The Flawed Texas Heartbeat Bill
Recent Supreme Court decision and why pro-lifers should be skeptical of the new Texas law
Hey,
I haven’t written anything in a couple of weeks. Life is busy, especially this month. However, the unusual Texas law and the strange reactions on the right and the left have drawn me out of my writing slumber.
On May 19th, Greg Abbott signed Senate Bill 8, otherwise known as a “heartbeat bill,” which went into effect on Wednesday. The law bans abortions if a fetal heartbeat is detected, usually around week 6 of pregnancy. What’s different between this law and other “heartbeat bills” is the enforcement mechanism attached to it. Traditionally, state officials are charged with enforcing the law. However, this law is unique in that it allows private citizens (not state officials) to sue a person that performs an abortion for $10,000 per abortion.
In an attempt to block the law, abortion rights advocates asked the Supreme Court to block the law arguing that it directly violated the legal precedent set by Roe v. Wade. In a 5-4 decision, the Supreme Court refused to stop the Texas law. (You can read the decision here.)
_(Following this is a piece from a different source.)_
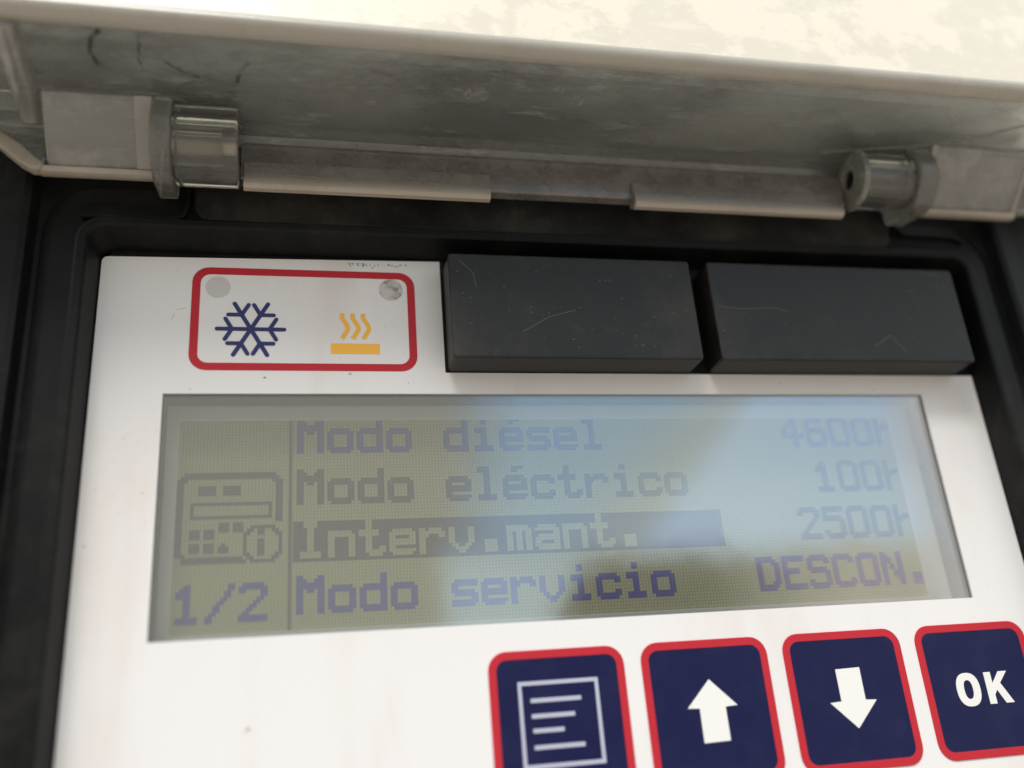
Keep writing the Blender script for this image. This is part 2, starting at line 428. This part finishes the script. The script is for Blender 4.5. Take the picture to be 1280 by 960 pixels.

However, it isn't that simple. The Supreme Court's ruling was not a decision on the constitutionality of the law; rather, it was a rejection on procedural grounds. Their decision states:
The applicants now before us have raised serious questions regarding the constitutionality of the Texas law at issue. But their application also presents complex and novel antecedent procedural questions on which they have not carried their burden.
In layman's terms, the Court conceded that there are legitimate constitutional concerns; however, the plaintiffs failed to show how they have standing to challenge the law. That's where the part about state officials not enforcing the law comes into play. Because the state can’t sue any abortion providers, nor have any private citizens sued. The Court ruled that the plaintiffs didn't have standing because they haven't suffered any harm.
That’s the genius of the Texas law.
Usually, if a pro-life law is passed, abortion providers can sue whoever is charged with enforcing the law and secure an injunction against enforcement. But, since private citizens are tasked with enforcing the law, who will the abortion providers sue? All 29 million Texans? The law was explicitly designed to get around traditional abortion legal defenses that have stumped pro-life legislation in numerous states.
Right on cue, the Supreme Court’s somewhat limited decision was met with a firestorm of liberal hysterics that were light on facts and high on demagoguery.
The most ridiculous being Hillary Clinton’s willful ignorance of what the Supreme Court actually did.
No, the Supreme Court did not gut Roe v. Wade. The Court was very clear in their opinion when they wrote:
In particular, this order is not based on any conclusion about the constitutionality of Texas’s law, and in no way limits other procedurally proper challenges to the Texas law, including in Texas state courts.
The decision was purely procedural and nothing is stopping Texas courts in the future to strike down the law for violating Roe and Casey precedents.
The Law is a Mistake for Pro-Lifers
For my entire life, I have been unapologetically pro-life. I hope to see Roe overturned and states to take more steps to protect the unborn. Abortion is a great moral stain on the fabric of America and deserves to be thrown into the trashbin of history. That being said, this law makes me uncomfortable for one significant reason. It has created a legal precedent that will allow for the temporary deprivation of people’s constitutional rights.
What if Oregon passed a law that allows private citizens to sue any business or individual that sells any type of firearm? Conservatives would rightly be outraged. Ultimately, the courts would probably strike down the law as unconstitutional, but it may take weeks or months for the case to work its way through the judicial system.
Throughout the country, there will now be an ever-present temptation to draft these sketchy types of bounty laws that will turn neighbor against neighbor, family member against family member. In our current moment of entrenched polarization, this will surely make it much more volatile (and hurt Republicans in the midterms.)
With all things considered, and if you ignore the media yelling "bloody murder," the Texas case is merely a sideshow for the upcoming Supreme Court case Dobbs v. Jackson Women's Health Organization. The case will decide a challenge to Mississippi's ban on abortion after 15 weeks. Furthermore, Mississippi threw down the gauntlet. In its brief, Mississippi directly asked the Supreme Court to overrule Roe and Casey and the precedent that the Constitution provides a right to an abortion. As ill thought out as the Texas law is, all the focus will be on Dobbs, and Texas will be in the rearview after a couple of months.
What I’m Watching…
Since the 2020 election, many high-ranking Republican officials have carried water for former president Trump and his absurd claims of widespread election fraud. However, my view has mostly been that these Senators and party officials knew it was all hogwash, but the desire to kiss the king's ring and avoid populist backlash was too strong. Better to go with the flow and appease the base than make any principled stand for common sense. Unsurprisingly and somewhat hilariously, Senator Ron Johnson dropped the veil and admitted that the election was legitimate when he didn't know he was being recorded.